Anmerkungen über den ÖGB-Skandal

Die Geschichte ist mittlerweile ziemlich bekannt geworden: Der Österreichische Gewerkschaftsbund hat eine Bank. Die BAWAG. Die zockt mit Hilfe von off-shore Finanzplätzen in der Karibik, bei bestimmten hoch-riskanten Wertpapieren hatte die BAWAG eine führende Position unter den Börsehändlern – nicht in Wien, auch nicht in Frankfurt, sondern in New York. Wie bei hochriskanten Finanzoperationen üblich: manchmal verliert man. Um den Konkurs der Bank zu verhindern, setzt der ÖGB den Streikfond der Gesellschaft als Sicherheit ein – wäre die Rettung nicht gelungen, wäre dieser weg gewesen.
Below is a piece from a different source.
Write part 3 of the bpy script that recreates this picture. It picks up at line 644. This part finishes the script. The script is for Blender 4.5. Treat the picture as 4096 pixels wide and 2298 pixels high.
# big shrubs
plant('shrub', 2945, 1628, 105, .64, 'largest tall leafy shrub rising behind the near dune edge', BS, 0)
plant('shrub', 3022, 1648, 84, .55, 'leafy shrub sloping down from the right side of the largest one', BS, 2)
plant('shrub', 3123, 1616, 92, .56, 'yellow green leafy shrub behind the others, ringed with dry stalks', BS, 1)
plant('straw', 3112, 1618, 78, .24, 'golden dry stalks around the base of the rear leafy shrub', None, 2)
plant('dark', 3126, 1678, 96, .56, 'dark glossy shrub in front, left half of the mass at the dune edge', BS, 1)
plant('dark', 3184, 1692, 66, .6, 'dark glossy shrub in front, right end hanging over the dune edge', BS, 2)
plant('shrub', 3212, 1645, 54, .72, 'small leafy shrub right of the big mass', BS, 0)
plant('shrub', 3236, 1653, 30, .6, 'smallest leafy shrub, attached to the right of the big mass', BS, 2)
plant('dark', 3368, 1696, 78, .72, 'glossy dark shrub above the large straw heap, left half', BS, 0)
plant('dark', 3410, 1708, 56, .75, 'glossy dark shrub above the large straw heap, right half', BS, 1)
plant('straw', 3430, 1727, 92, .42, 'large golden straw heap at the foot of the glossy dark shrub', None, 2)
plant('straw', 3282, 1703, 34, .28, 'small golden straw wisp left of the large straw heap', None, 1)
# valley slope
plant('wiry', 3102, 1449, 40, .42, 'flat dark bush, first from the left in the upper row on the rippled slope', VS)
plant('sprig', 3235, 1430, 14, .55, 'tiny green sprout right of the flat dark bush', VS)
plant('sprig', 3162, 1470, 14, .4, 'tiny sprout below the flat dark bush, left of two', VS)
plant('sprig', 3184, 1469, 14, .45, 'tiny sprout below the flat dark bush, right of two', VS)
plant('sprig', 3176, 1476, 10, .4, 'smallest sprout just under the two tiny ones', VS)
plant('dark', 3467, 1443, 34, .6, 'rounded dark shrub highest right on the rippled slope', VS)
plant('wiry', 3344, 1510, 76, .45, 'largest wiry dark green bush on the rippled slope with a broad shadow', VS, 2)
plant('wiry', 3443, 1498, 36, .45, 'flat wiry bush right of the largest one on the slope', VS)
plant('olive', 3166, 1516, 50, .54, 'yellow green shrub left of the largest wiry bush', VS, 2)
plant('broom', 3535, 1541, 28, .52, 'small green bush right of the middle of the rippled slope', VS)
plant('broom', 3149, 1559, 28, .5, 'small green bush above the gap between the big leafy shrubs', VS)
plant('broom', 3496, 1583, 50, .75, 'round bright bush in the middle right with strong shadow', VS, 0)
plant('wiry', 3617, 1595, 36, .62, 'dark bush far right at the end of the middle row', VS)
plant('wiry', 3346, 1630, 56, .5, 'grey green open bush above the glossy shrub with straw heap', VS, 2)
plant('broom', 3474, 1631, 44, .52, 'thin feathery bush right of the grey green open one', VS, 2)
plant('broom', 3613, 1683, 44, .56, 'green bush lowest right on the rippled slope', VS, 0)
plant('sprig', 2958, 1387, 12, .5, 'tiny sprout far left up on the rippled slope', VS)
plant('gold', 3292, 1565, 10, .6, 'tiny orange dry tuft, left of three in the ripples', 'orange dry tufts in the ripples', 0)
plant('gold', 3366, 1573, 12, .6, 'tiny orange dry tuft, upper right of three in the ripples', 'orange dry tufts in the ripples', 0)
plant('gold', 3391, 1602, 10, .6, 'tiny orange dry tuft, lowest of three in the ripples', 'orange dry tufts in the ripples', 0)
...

Im Übrigen werden die Bilanzen frisiert, um die Sache zu vertuschen, offensichtlich nicht gut genug, sonst wäre man nicht aufgeflogen.

Der neoliberale Kapitalismus macht, so scheint es, auch vor der Gewerkschaft nicht halt. Beeindruckend ist tatsächlich das Ausmaß der Verfilzung der Eliten: Verzetnitsch war ÖGB-Präsident, Nationalratsmandatar, sowie Aufsichtsratsmitglied der BAWAG. Für eine 200 m…² Dachterassenwohnung in der Innenstadt hat er 1200 Euro Miete bezahlt. Zufällig gehört das Objekt der BAWAG.

Was sind die Deklarationen des ÖGB über ein „soziales Europa“ wert? Hier drängt sich der Eindruck auf: nicht der Gewerkschaftsbund hat eine Bank besessen, sondern die BAWAG sich eine Gewerkschaft gehalten, um hin und wieder auszuhelfen, wenn man sich einmal zu heftig verspekuliert. Für die BAWAG gilt, genau wie für das restliche „rote“ Bankenimperium, von der BA-CA zur Wiener Städtischen: Der Unterschied zu den anderen (schwarzen) Banken ist einzig jener, dass SP-Seilschaften und nicht die Kartellbrüder der ÖVP Pfründe und Posten zugeschoben bekommen. Eine „Bank für Arbeitnehmer“ ist die BAWAG mit Sicherheit nicht. Eine „Bank für Arbeitnehmervertreter“ wohl eher, letztlich ist die BAWAG aber, wie alle anderen Banken auch, eine „Bank für Banker“.

Der ÖGB-Skandal macht einmal mehr klar, dass dieses Land von einer wirtschaftlich-politischen Oligarchie kontrolliert wird, die letztlich (auch wenn sie in eine rote und eine schwarze Reichshälfte gespalten ist) gleichlautende Interessen gegenüber dem Rest der Bevölkerung hat. Und nicht ein Iota Unrechtsbewusstsein. Gleich nach Auffliegen des Skandals wollte Bürgermeister Häupl Fritz Verzetnitsch einen Orden verleihen. Für Verdienste um den Finanzplatz Wien, ob der „Rettung“ der BAWAG. Passt ins Bild.

Der Beschluss des ÖGB-Präsidiums zum Verkauf der BAWAG ist sicherlich ein vernünftiger. Aber letztlich kann der Ausweg nicht rein gewerkschaftlich gefunden werden. Eine Reform und Umgestaltung des ÖGB ist nicht ausreichend, abgesehen davon, dass die Gewerkschaftsspitzen sich wohl kaum selbst entmachten werden. Letztlich muss die Antwort aber eine politische sein: Der Herrschaft der Oligarchie – die nicht nur die Gewerkschaft betrifft – muss eine politische Alternative entgegengesetzt werden. Jenseits der Sozialpartnerschaft, jenseits des ewigen Wechsels von Mitte-Links und Mitte-Rechts, jenseits der institutionalisierten Korruption und des Postenschachers.